İran'ın sisteme girmesinin enerji piyasasını hareketlendireceğini kaydeden Çelikpala, "Farklı aktörlerle farklı oyunlar oynanabilir hale gelecek. Ama burada alıcılar ve satıcıların hangisi hangisiyle nasıl bir anlaşma yapacak, ona bakmak gerekiyor. İran güvenilir bir aktör olup hızlıca sisteme giremeyecek bence. Biraz daha zamana ihtiyaç var" dedi.
'AVRUPA'NIN İRAN'DAN GELECEK GAZA GÖSTERECEĞİ TALEP ÖNEMLİ'
Azerbaycan gazının Türkiye ve Avrupa piyasasına iletilmesi için inşa edilen Trans Anadolu Doğalgaz Boru Hattı'nın (TANAP) da 2018'de tamamlanması hedefleniyor. İlk aşamada TANAP üzerinden Azerbaycan'dan yılda ortalama 18 milyar metreküp gaz taşınması planlanıyor. Bu miktarın, 2023'te 23 milyar metreküpe, 2026'da ise 31 milyar metreküpe çıkarılması da projenin hedefleri arasında.
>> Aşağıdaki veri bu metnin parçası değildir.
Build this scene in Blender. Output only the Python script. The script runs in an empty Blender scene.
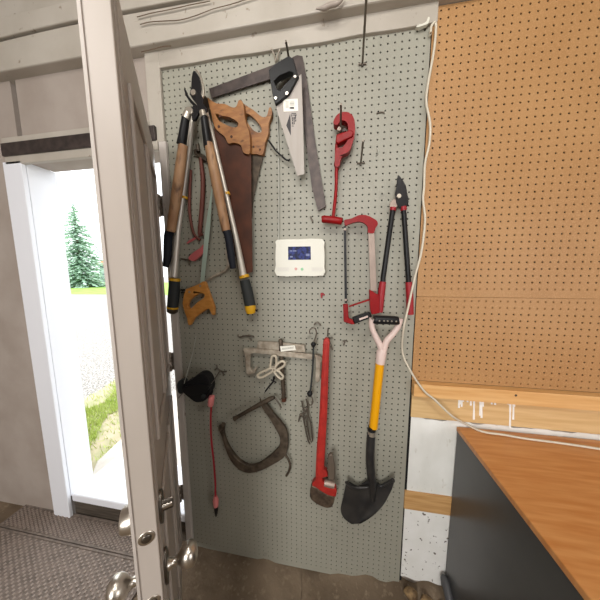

Çelikpala, TANAP'a İran'dan gelecek bir hattın da bağlanabileceğini ifade ederek şunları söyledi: "Mesele, Avrupalı aktörlerin İran'dan gelecek gaza ne kadar talep gösterecekleri, ambargonun ne kadarına izin vereceği meselesi. Bunlar gerçekleşirse o zaman Türk akımı dediğimiz proje ölür anlamına geliyor. Dolayısıyla bunların hepsi spekülatif, jeopolitik tartışmalara malzeme olacak konular şu aşamada. Ama asıl uluslararası enerji şirketlerinin, üretici ve tüketicilerin oturup masa başında anlaşmaları lazım, bunlar da çok kısa vadede olmuyor. Ama her halükarda İran'ın normalleşmesi demek jeopolitik denklemde oynanabilecek oyunların çeşitlenmesi anlamına geliyor."